= WHAT TO DO =
Lines containing the word "this" are the ones to copy from the records below.

'''

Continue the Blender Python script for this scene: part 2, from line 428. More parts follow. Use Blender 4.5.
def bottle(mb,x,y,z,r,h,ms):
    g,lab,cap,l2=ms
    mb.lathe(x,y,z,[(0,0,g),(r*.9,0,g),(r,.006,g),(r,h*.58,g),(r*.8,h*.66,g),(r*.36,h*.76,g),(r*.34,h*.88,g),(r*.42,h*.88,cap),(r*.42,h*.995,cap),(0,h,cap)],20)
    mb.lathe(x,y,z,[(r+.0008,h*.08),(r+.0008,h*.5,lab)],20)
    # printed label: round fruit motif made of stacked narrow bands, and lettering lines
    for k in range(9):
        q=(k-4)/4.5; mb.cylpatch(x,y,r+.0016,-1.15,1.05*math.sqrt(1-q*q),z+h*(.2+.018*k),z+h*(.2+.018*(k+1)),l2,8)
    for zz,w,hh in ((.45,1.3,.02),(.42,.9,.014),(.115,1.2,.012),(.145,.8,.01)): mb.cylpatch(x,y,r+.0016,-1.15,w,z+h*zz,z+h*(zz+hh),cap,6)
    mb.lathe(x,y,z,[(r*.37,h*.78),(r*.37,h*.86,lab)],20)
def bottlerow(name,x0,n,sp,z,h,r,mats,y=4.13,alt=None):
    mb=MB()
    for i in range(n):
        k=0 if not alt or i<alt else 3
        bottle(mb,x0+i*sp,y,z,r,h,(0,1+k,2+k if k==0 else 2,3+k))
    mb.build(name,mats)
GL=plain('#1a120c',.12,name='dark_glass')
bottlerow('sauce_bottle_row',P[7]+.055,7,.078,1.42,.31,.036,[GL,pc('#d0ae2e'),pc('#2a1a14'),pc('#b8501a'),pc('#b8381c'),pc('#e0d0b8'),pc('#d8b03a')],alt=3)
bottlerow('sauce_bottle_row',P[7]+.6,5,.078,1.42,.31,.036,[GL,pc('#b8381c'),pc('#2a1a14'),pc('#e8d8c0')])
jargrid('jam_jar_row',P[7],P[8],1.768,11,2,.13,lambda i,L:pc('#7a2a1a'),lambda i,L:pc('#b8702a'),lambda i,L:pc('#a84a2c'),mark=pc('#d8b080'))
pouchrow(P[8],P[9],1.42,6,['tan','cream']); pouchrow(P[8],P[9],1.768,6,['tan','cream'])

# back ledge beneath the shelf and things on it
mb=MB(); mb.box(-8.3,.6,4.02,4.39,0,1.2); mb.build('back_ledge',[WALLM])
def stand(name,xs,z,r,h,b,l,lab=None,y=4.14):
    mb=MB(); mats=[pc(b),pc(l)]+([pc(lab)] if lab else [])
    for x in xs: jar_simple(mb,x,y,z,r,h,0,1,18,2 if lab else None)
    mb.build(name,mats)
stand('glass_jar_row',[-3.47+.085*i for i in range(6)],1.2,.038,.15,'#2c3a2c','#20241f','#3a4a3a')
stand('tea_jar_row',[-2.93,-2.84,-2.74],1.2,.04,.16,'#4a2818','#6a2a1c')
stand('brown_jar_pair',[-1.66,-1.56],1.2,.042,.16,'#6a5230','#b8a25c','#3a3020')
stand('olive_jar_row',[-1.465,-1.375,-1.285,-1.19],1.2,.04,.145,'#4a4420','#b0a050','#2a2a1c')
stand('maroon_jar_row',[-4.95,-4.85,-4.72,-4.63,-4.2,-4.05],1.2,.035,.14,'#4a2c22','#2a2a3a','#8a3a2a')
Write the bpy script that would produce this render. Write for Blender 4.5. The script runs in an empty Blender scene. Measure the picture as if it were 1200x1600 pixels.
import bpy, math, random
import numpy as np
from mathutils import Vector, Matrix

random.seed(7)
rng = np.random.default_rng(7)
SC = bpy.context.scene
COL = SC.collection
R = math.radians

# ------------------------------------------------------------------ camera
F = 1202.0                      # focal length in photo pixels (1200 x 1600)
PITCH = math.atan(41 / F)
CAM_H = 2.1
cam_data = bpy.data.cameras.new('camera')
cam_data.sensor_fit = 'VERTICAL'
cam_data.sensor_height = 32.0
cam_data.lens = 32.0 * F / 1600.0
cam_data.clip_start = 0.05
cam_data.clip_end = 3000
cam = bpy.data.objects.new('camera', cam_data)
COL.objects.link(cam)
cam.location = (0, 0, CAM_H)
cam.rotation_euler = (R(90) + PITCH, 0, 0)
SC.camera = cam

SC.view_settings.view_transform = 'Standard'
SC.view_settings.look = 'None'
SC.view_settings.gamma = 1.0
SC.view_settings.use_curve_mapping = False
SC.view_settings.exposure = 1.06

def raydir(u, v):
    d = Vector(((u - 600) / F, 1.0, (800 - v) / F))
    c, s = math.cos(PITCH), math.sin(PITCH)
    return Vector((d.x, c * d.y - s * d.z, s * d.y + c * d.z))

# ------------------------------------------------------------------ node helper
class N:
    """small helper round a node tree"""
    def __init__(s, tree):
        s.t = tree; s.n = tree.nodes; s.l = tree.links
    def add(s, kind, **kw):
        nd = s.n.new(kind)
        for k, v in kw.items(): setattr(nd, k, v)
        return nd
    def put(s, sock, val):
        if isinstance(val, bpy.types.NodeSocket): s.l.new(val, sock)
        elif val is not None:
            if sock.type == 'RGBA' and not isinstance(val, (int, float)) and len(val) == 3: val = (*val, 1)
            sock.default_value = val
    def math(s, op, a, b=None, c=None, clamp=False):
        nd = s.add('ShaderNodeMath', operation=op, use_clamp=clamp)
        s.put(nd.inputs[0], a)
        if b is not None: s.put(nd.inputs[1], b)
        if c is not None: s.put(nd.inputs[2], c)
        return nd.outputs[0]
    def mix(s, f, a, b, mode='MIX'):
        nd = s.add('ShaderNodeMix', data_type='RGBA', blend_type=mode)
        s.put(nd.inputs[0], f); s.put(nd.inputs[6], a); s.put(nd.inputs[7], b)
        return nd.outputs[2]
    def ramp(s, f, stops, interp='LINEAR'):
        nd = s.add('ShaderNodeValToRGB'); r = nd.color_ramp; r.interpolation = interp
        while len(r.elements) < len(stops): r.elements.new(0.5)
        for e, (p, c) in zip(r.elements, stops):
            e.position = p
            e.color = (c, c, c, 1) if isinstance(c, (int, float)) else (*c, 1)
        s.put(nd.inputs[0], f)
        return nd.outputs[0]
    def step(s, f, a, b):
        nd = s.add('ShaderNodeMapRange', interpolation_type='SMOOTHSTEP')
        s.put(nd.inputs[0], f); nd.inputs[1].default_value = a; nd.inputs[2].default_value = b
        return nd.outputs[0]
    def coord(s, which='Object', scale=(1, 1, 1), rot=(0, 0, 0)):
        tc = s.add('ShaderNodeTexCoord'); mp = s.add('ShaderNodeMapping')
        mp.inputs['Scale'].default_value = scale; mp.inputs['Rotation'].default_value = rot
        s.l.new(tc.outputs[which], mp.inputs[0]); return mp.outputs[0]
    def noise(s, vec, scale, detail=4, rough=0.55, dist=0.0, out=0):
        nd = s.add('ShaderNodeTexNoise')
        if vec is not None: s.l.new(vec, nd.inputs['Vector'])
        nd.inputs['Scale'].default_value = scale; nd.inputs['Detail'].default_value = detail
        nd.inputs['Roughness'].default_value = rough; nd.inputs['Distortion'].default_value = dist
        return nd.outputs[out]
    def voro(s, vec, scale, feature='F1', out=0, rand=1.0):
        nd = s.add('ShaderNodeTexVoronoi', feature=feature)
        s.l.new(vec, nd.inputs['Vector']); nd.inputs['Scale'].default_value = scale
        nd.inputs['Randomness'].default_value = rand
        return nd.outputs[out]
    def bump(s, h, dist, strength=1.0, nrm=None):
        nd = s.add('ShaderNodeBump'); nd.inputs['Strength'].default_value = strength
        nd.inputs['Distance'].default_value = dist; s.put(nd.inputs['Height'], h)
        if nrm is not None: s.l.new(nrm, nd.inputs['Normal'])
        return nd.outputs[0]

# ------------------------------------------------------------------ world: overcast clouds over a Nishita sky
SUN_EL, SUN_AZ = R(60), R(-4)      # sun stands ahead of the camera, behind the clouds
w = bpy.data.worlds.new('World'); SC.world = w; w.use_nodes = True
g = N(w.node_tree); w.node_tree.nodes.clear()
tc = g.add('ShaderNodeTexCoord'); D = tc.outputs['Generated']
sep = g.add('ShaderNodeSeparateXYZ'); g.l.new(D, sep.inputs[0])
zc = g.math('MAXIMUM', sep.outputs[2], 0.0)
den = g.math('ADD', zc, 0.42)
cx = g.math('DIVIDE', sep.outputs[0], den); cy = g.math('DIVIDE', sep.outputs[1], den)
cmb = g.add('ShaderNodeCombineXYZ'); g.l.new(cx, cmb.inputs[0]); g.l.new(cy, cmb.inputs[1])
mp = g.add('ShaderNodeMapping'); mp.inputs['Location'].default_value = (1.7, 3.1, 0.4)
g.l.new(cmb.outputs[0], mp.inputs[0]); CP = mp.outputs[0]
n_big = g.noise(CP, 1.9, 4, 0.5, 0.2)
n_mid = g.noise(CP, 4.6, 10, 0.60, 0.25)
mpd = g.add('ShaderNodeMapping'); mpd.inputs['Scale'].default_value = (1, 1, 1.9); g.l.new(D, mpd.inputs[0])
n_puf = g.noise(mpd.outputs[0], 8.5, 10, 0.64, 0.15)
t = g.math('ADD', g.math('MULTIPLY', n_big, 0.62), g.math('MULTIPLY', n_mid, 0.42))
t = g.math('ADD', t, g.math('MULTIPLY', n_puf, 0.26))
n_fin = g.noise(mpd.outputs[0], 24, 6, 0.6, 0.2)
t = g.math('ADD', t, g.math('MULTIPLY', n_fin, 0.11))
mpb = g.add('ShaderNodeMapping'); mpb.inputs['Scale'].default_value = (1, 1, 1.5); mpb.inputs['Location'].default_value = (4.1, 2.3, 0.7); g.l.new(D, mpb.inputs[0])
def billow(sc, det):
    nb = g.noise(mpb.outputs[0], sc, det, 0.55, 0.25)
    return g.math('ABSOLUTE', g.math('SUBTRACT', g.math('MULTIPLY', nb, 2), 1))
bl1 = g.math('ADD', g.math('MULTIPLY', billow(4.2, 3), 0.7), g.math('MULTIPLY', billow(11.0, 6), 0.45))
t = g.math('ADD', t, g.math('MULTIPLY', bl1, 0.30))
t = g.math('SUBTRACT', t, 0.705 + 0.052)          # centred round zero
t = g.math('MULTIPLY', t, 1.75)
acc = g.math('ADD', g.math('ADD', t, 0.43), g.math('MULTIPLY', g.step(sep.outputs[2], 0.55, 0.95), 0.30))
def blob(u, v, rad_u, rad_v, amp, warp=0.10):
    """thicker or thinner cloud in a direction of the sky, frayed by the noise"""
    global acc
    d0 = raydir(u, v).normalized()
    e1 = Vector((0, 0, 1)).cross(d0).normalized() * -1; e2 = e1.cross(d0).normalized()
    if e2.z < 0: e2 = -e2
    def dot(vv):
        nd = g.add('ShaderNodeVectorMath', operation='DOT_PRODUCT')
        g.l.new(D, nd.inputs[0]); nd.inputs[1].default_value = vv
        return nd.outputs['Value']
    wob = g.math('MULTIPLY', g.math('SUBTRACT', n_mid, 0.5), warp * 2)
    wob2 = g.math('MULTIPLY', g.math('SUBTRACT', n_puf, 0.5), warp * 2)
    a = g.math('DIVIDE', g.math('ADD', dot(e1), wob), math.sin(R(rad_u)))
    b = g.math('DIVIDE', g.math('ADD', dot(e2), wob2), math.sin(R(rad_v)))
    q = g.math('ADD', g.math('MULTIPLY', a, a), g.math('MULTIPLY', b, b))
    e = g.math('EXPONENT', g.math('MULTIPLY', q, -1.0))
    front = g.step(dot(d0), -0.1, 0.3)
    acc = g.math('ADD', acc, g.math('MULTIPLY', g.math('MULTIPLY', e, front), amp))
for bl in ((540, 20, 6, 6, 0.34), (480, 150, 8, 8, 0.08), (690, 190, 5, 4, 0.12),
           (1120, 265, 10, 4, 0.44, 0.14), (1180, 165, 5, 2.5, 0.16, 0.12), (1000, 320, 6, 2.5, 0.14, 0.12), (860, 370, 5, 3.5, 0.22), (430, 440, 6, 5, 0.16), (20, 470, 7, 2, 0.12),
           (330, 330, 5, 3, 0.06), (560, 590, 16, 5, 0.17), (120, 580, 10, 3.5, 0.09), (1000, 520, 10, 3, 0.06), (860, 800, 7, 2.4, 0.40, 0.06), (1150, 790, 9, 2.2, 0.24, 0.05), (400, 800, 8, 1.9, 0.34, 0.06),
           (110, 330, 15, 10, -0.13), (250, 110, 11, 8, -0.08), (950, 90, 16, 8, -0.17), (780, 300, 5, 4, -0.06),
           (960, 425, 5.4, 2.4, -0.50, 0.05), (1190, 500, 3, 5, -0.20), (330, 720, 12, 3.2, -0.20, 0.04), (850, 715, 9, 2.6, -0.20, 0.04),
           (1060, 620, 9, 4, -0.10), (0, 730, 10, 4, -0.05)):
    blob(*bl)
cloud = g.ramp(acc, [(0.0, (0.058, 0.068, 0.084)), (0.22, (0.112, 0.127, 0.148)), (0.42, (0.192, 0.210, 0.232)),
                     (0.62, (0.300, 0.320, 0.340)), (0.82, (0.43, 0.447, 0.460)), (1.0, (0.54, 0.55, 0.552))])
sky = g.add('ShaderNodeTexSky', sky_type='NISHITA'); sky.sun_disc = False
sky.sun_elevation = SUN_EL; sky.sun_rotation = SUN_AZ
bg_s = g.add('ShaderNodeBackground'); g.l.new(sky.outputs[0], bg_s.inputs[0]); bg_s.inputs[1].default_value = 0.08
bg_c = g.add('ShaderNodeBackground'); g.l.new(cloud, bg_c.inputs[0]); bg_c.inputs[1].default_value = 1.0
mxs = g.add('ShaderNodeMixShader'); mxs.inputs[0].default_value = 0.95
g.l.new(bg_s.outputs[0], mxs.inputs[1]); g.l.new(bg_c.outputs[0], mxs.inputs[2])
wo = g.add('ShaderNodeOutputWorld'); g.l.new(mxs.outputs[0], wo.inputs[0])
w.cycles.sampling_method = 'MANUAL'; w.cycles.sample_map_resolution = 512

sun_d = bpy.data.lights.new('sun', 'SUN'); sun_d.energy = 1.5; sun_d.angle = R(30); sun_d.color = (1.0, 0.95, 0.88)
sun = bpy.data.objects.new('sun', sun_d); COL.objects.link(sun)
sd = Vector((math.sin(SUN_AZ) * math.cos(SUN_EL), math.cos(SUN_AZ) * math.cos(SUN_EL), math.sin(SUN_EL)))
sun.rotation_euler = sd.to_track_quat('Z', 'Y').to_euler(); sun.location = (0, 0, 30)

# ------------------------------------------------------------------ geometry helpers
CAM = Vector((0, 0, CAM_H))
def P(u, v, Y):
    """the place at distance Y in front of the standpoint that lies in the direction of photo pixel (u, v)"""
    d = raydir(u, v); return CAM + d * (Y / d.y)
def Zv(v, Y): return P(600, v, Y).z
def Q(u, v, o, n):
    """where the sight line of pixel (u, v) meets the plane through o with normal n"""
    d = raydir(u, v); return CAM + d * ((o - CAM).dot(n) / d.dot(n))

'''

= OUTPUT OF THE EXERCISE =
Continue the Blender Python script for this scene: part 2, from line 428. More parts follow. Use Blender 4.5.
Write the bpy script that would produce this render. Write for Blender 4.5. The script runs in an empty Blender scene. Measure the picture as if it were 1200x1600 pixels.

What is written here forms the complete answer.